(DESCRIPTION OF THE TASK): Go through the material below and report how many lines contain "that". Give only the number.

-- start PROVIDED DATA --

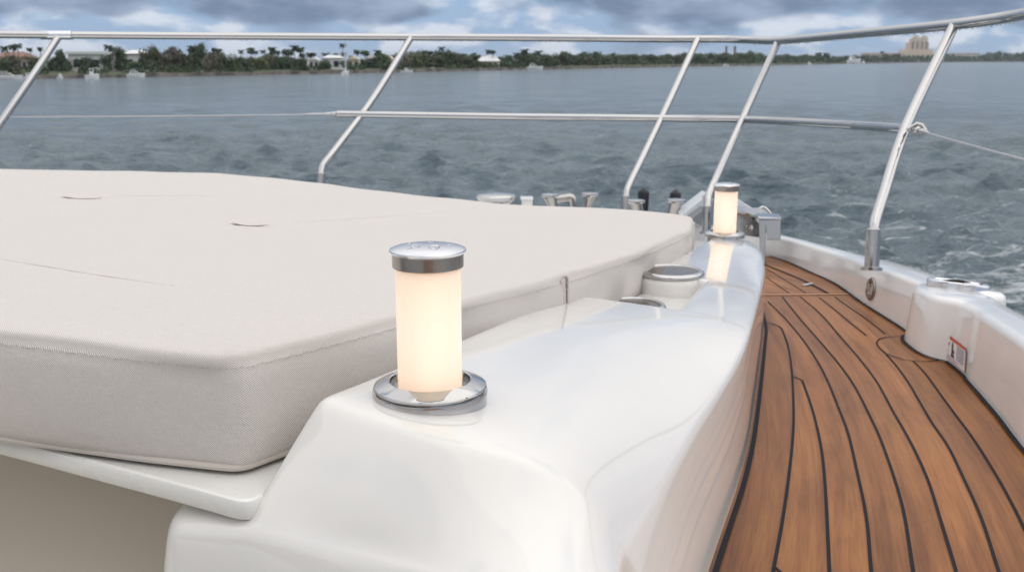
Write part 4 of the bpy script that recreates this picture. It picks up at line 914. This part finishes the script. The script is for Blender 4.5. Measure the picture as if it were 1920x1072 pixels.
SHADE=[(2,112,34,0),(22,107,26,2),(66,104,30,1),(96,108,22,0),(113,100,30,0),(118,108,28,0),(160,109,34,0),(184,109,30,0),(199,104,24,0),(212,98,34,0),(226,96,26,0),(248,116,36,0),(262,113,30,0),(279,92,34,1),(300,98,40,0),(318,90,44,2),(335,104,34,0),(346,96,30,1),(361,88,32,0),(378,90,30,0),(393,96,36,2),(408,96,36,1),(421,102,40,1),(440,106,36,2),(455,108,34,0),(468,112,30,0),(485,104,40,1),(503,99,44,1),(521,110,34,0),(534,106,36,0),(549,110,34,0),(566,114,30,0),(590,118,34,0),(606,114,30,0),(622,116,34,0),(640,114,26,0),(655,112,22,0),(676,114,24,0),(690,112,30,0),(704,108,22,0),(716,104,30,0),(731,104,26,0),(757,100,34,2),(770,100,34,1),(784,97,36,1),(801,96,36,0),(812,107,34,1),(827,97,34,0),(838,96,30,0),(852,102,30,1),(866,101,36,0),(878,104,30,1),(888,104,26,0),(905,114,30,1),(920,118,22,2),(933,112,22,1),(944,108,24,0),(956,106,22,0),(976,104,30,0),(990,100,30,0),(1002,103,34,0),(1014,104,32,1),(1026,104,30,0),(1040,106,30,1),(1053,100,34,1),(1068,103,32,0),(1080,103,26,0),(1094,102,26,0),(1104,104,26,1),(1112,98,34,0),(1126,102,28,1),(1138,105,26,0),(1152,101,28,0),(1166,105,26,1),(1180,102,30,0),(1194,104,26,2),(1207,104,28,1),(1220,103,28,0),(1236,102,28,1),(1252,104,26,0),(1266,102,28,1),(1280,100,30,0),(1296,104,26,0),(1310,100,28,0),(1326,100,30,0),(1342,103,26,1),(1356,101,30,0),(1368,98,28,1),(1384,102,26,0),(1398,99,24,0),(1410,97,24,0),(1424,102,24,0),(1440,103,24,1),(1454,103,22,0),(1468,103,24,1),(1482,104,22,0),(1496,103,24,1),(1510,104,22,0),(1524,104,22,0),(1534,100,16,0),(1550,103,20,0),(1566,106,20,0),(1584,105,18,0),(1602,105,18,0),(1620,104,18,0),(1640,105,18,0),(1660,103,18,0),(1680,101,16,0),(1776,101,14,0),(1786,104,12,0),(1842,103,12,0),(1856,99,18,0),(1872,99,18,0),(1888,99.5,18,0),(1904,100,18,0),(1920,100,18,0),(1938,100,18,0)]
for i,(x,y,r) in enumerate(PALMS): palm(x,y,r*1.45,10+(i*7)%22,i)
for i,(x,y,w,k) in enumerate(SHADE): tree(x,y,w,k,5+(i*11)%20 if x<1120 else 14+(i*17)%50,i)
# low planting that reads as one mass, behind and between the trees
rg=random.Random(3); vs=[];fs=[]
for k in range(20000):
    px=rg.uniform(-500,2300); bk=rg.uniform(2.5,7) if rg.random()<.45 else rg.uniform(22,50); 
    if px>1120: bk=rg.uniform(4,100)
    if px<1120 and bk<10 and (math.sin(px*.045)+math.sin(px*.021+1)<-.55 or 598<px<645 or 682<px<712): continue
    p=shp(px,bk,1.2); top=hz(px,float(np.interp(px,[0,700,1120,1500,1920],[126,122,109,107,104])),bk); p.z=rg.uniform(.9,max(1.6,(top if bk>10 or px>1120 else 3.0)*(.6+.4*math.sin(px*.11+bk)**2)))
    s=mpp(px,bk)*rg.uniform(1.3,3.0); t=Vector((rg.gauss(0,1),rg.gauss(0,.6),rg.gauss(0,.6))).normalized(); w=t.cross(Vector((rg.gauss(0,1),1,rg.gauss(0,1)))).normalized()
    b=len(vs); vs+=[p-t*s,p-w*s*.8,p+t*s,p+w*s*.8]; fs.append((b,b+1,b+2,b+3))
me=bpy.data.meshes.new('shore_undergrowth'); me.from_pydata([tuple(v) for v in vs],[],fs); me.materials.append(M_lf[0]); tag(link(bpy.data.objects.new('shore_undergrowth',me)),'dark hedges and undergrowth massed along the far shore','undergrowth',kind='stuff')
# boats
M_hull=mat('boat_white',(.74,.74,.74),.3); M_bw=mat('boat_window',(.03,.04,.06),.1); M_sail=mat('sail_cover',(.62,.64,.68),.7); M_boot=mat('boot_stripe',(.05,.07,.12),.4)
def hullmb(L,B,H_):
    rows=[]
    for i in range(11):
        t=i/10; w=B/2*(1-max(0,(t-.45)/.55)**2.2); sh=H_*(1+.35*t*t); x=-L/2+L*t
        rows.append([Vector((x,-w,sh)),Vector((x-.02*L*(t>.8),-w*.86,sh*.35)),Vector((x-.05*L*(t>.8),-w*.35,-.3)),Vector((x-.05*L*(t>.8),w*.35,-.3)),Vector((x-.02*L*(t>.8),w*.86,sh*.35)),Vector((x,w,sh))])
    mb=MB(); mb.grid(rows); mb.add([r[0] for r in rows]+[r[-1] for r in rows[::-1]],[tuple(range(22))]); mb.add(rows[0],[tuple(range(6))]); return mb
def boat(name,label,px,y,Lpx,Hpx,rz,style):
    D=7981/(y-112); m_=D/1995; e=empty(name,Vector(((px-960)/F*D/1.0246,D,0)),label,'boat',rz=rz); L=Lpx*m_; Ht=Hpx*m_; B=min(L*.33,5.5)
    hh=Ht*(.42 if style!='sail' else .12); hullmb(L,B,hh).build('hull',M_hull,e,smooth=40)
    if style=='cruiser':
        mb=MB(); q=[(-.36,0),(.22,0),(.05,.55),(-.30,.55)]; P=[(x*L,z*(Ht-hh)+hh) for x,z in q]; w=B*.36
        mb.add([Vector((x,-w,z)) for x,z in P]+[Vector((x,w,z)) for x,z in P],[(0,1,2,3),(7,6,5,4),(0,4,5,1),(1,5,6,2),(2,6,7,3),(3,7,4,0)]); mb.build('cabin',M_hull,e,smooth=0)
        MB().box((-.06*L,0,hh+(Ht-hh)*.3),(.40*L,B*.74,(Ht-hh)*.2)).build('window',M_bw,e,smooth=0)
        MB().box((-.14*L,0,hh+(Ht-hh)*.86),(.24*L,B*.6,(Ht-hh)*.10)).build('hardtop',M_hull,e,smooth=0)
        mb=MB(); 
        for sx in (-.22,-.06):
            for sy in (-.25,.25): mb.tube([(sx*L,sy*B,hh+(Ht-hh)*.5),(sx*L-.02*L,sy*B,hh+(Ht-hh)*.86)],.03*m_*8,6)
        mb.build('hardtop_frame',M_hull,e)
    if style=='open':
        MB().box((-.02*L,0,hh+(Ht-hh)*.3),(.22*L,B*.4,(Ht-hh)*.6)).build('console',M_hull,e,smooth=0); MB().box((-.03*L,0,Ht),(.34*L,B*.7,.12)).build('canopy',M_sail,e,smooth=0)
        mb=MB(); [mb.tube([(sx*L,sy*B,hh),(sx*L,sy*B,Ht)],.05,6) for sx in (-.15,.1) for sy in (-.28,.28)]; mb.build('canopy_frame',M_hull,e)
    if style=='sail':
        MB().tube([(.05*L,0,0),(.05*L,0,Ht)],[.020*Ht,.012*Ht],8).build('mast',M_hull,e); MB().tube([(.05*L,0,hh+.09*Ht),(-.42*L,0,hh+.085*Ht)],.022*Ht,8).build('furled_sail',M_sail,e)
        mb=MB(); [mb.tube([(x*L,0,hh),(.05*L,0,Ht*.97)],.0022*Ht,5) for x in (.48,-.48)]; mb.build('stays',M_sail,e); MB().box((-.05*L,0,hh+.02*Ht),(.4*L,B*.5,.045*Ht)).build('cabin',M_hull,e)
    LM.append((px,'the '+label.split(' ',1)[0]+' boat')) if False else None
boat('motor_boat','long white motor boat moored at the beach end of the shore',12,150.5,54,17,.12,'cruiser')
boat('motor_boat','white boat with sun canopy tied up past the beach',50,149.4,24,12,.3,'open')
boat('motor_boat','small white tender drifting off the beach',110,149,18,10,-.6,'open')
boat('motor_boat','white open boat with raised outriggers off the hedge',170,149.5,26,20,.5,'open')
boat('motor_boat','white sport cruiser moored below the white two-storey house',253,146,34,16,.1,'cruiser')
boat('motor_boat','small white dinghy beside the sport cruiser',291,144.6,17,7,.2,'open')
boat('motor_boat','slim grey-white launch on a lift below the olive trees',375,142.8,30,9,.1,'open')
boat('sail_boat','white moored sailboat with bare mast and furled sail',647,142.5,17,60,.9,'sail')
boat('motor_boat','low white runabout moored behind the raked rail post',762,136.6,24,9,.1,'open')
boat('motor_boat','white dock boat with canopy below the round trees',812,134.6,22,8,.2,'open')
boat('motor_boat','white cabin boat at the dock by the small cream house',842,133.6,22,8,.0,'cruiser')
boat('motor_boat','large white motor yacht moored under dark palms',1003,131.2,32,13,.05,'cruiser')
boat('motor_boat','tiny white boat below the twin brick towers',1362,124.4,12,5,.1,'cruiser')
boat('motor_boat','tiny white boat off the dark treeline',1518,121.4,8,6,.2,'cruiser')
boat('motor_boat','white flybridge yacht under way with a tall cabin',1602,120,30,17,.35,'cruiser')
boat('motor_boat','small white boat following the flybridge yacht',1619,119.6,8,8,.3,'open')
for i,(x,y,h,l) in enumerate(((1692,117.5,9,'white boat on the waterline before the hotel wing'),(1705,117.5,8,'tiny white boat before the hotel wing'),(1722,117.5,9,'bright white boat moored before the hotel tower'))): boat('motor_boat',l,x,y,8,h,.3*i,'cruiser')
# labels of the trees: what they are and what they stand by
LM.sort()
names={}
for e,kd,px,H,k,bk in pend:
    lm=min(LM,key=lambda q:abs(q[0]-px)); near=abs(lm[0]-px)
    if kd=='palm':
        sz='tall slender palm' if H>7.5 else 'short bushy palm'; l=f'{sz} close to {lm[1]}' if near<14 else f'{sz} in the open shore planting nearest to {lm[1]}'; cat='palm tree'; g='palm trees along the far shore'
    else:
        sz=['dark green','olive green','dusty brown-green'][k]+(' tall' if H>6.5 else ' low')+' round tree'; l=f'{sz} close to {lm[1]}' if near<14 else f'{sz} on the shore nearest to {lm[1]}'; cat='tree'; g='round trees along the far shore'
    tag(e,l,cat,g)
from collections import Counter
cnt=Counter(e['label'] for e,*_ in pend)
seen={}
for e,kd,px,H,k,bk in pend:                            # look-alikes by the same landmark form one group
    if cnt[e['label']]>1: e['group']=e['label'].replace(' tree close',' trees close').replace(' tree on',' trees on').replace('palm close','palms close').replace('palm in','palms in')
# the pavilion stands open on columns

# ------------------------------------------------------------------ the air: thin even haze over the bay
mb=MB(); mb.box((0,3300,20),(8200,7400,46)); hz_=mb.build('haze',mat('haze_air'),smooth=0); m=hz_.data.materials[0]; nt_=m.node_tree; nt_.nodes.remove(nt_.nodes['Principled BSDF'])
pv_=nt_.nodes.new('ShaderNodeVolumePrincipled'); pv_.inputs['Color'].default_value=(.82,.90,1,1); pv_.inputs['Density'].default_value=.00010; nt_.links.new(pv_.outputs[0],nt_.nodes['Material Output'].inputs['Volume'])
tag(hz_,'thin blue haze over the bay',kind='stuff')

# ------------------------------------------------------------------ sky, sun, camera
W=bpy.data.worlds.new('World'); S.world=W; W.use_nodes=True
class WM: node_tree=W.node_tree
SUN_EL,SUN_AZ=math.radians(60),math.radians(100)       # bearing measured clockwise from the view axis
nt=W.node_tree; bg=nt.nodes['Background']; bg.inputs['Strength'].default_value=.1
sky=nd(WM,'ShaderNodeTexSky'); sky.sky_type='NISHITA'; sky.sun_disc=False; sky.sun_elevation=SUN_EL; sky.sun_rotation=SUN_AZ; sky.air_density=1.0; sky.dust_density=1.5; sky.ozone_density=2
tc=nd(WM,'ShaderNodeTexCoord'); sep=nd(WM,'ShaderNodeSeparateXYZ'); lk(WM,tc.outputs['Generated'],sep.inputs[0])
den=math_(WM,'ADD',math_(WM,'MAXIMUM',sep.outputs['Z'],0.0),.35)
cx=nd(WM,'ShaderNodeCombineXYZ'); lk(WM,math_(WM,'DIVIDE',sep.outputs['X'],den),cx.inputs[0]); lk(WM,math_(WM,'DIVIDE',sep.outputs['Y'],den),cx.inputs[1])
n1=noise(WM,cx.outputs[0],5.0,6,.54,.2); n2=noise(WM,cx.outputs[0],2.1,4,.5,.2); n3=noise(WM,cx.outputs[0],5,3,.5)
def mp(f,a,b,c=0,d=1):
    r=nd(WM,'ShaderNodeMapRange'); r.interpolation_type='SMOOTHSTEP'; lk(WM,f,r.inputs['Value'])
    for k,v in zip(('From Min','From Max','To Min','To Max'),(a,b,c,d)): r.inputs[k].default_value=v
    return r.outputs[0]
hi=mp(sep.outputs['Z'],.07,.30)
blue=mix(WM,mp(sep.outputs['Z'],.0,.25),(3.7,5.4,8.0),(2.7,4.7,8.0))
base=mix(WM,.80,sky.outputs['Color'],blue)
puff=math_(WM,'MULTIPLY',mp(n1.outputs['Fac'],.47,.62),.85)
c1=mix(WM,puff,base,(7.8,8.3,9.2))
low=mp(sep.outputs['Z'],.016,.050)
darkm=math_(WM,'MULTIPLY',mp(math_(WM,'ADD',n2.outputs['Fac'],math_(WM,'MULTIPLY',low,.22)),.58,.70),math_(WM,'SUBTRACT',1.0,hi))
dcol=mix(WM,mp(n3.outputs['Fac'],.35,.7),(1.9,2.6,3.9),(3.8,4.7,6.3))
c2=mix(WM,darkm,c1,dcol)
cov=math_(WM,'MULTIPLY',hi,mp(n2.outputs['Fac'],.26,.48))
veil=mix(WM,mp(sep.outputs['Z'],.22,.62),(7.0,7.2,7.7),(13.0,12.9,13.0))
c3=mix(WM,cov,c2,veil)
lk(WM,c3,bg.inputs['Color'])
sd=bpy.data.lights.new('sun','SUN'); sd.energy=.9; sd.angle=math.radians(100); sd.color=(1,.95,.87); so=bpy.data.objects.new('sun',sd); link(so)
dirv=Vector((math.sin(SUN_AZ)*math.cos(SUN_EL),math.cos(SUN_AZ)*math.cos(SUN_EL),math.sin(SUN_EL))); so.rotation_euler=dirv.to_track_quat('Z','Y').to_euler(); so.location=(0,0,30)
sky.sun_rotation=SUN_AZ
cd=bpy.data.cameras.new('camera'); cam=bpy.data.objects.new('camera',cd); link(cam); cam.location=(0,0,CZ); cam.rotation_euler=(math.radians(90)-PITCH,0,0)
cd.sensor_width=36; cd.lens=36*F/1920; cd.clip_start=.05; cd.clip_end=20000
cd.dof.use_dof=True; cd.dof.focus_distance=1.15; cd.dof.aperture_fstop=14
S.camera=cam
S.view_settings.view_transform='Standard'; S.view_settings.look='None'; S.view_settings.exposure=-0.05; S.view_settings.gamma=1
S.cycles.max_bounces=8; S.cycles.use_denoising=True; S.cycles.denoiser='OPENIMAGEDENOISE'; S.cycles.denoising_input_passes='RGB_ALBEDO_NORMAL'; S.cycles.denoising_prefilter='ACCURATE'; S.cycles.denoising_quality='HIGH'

-- end PROVIDED DATA --

(EXERCISE ANSWER): 2